#### [Task details]
Pull each line containing "picture" out of the data and copy it.

================================

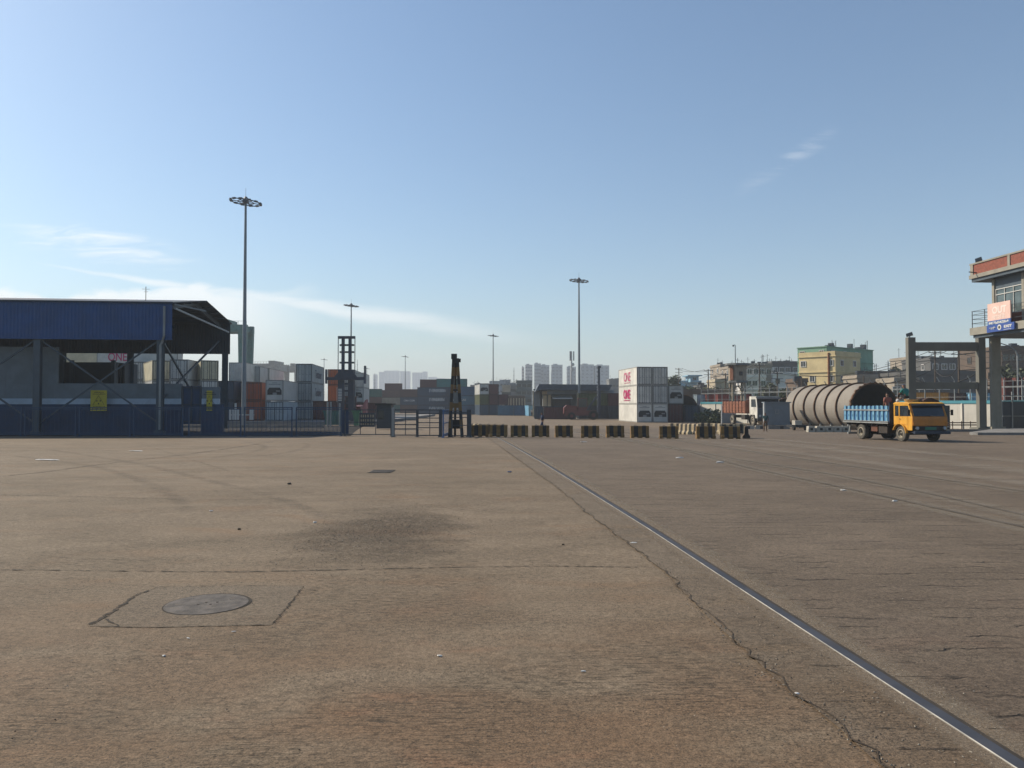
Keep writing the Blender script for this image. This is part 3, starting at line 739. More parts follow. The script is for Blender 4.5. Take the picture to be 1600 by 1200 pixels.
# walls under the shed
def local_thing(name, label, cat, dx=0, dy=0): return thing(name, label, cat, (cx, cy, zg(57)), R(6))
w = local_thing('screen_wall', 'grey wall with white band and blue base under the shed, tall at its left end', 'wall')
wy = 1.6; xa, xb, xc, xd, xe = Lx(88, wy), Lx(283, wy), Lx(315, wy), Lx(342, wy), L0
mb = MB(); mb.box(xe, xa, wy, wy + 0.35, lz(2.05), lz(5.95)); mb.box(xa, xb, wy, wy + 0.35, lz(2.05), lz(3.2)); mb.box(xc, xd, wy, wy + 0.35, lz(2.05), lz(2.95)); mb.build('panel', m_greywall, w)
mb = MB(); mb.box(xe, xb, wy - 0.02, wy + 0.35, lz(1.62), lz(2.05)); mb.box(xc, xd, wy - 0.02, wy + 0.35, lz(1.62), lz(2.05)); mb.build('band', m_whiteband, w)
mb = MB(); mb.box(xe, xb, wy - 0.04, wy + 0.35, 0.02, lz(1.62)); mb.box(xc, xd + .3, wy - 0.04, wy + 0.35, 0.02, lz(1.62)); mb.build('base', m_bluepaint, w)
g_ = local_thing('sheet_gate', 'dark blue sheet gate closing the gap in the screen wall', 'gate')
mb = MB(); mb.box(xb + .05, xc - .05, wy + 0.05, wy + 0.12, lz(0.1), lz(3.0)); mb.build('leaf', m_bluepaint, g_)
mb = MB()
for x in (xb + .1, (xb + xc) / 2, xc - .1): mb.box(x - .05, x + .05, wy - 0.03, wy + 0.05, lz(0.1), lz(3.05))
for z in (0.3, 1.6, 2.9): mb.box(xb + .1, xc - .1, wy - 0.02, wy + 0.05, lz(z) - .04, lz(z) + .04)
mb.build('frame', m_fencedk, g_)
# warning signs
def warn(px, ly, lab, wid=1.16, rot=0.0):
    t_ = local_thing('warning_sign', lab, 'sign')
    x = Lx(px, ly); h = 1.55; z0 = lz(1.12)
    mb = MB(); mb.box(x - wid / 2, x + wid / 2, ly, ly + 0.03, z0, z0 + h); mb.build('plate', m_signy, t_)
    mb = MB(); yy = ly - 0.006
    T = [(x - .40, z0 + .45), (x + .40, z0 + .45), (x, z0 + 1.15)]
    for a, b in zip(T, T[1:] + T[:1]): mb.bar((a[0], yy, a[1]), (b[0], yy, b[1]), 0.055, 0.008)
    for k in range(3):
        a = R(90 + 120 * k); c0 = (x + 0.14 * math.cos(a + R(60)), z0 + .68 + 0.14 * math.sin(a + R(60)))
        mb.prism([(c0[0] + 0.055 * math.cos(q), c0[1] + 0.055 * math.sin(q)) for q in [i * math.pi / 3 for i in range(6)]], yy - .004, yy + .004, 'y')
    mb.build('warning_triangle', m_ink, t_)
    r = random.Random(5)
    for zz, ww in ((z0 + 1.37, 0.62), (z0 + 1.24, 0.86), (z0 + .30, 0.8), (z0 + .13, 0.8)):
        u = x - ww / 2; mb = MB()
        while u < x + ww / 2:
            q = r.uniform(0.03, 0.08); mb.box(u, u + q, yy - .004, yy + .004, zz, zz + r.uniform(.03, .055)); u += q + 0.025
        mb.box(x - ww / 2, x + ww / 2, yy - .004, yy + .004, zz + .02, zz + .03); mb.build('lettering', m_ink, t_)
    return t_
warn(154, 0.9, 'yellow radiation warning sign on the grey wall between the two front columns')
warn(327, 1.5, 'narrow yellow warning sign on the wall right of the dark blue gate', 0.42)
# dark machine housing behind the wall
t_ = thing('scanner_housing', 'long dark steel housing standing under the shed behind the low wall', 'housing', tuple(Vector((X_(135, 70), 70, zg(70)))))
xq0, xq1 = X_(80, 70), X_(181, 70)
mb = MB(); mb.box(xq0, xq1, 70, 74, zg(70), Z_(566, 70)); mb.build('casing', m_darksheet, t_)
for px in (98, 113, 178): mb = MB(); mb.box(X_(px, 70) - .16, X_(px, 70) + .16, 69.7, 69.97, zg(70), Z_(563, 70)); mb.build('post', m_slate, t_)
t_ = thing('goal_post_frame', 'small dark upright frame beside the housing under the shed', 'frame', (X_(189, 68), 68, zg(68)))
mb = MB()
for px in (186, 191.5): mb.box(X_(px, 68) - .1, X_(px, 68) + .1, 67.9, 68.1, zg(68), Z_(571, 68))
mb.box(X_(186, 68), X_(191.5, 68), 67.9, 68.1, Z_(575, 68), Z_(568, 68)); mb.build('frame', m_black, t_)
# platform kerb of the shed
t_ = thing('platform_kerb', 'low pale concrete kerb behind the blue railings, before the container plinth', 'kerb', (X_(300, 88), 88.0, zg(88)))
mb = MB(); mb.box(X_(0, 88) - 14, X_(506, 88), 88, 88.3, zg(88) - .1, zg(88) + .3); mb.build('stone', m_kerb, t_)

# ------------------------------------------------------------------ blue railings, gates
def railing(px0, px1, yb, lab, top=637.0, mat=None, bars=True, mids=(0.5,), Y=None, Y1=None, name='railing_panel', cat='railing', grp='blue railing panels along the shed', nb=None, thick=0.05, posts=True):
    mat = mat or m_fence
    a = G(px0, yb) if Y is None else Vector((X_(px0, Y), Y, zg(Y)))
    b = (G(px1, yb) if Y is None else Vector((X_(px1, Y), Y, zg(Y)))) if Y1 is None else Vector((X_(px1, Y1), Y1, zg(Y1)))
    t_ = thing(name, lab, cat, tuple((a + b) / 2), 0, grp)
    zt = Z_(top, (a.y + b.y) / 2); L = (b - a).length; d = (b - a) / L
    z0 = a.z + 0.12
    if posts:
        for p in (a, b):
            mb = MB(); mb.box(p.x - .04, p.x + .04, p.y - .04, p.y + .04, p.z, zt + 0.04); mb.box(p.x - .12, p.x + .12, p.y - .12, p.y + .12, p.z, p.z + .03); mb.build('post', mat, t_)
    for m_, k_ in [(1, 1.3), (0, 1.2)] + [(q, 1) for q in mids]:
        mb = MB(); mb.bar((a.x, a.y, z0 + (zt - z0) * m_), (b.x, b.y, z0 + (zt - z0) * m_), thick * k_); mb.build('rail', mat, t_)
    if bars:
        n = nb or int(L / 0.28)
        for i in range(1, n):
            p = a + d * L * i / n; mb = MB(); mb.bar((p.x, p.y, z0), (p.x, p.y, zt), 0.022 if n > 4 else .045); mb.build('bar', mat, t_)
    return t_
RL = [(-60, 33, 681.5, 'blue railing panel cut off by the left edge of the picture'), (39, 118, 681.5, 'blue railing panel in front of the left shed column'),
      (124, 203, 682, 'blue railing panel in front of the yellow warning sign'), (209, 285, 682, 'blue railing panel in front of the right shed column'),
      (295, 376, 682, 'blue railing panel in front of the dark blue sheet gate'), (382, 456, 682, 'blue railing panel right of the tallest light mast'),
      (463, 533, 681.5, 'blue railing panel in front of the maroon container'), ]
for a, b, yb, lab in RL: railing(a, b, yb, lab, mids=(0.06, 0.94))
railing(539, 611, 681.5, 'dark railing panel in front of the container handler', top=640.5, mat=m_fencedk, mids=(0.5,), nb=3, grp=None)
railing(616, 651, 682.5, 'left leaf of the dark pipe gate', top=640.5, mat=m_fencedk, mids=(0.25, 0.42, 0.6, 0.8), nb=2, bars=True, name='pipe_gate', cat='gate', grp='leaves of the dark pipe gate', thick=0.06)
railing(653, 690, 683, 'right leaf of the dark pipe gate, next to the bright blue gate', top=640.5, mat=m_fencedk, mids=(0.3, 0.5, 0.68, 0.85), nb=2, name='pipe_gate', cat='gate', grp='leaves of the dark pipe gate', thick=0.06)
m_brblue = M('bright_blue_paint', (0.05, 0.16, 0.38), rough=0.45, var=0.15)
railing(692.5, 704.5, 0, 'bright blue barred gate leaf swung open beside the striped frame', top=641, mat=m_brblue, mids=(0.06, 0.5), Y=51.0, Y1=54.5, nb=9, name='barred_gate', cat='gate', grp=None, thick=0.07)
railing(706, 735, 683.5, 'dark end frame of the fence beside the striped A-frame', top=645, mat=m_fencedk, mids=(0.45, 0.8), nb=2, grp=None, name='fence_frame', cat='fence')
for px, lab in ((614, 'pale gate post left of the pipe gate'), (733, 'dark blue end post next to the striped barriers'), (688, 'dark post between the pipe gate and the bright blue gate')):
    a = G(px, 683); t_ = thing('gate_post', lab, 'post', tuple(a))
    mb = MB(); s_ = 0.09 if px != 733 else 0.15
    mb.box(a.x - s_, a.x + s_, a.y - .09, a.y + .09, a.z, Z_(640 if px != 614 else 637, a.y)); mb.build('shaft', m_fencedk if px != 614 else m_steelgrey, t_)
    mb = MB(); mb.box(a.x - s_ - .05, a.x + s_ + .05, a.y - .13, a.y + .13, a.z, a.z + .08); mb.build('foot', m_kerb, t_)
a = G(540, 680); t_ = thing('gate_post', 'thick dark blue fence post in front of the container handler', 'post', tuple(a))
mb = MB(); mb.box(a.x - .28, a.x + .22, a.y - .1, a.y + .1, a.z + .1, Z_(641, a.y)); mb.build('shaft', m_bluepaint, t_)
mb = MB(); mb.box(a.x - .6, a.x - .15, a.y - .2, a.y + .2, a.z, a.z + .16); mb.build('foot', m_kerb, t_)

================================

#### [Exercise result]
Keep writing the Blender script for this image. This is part 3, starting at line 739. More parts follow. The script is for Blender 4.5. Take the picture to be 1600 by 1200 pixels.
RL = [(-60, 33, 681.5, 'blue railing panel cut off by the left edge of the picture'), (39, 118, 681.5, 'blue railing panel in front of the left shed column'),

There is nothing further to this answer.